Nothing could have been further from the truth and, standing as an independent, he has run the official Labour campaign ragged in Falkirk West, the constituency he has represented at Westminster for the past 24 years.

His campaign success rested largely on strong grassroots loyalty - Labour people did not like the idea of Ross Martin being parachuted into the constituency as the official Labour candidate.

It made for some tense moments during the hustings when the two men's paths crossed, like in Falkirk's main shopping centre. "New Labour all wear black suits. It means they look like crows or Jesuit priests," Mr Canavan said in a sarcastic dismissal of the Labour disciples, before bawling his old party's shortcomings all over the town centre.

He stood ramrod straight - and, of course, casually attired - while Mr Martin, 36, stood a few feet away pressing the flesh. He wore a brown sports jacket, but a hovering black-suited assistant bore out the Jesuit theory. Mr Martin was spinning in the finest tradition of New Labour. Spitting in the face of common sense, he insisted replacing Mr Canavan had been an easy business.

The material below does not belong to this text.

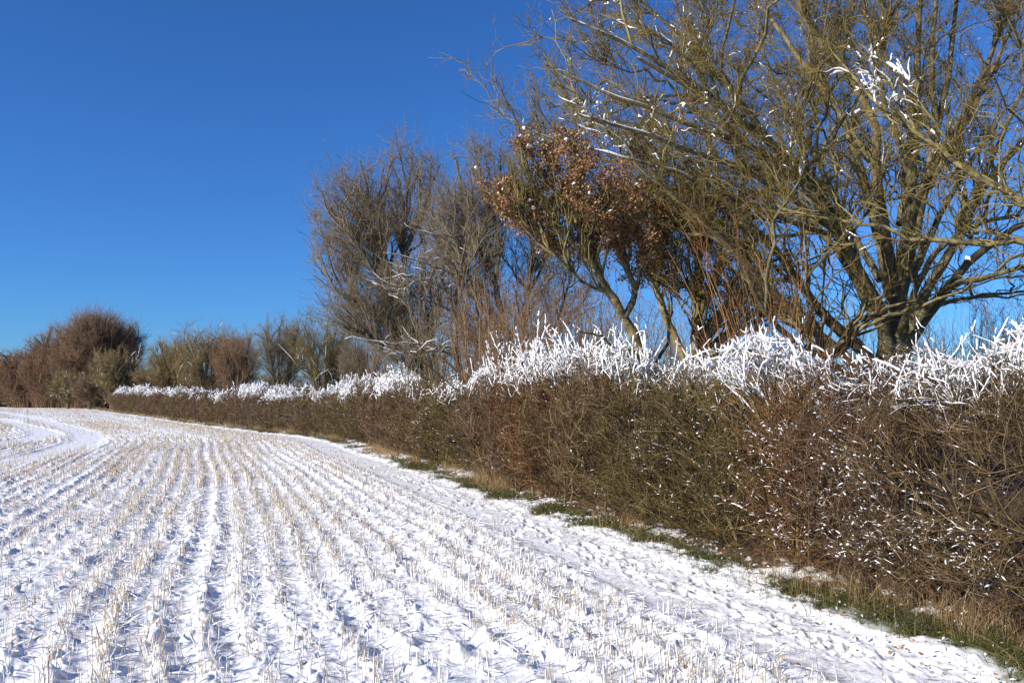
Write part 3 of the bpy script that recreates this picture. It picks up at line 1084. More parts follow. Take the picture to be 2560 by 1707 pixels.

The unspun truth is that the local party has been ripped apart by New Labour's judgement that the outspoken left-winger was, despite a quarter of a century in Westminster, "not good enough" to run for the Scottish Parliament. Mr Canavan was expelled from the party last month after he put himself forward for election as an independent.

The once-united rank and file now glower at each other across the shopping precinct. Local party members campaigned for Mr Canavan knowing they risked expulsion. Even Labour's old-timers say it is a chance they feel compelled to take. "I've been in the Labour Party all my life," says one elderly woman. "I'm just shattered by what they did to Dennis."

A branch chairman admitted the local party is in tatters but said it has been betrayed by Mr Canavan. "He promised us he would not resign and force us to choose between the party and the man," he said.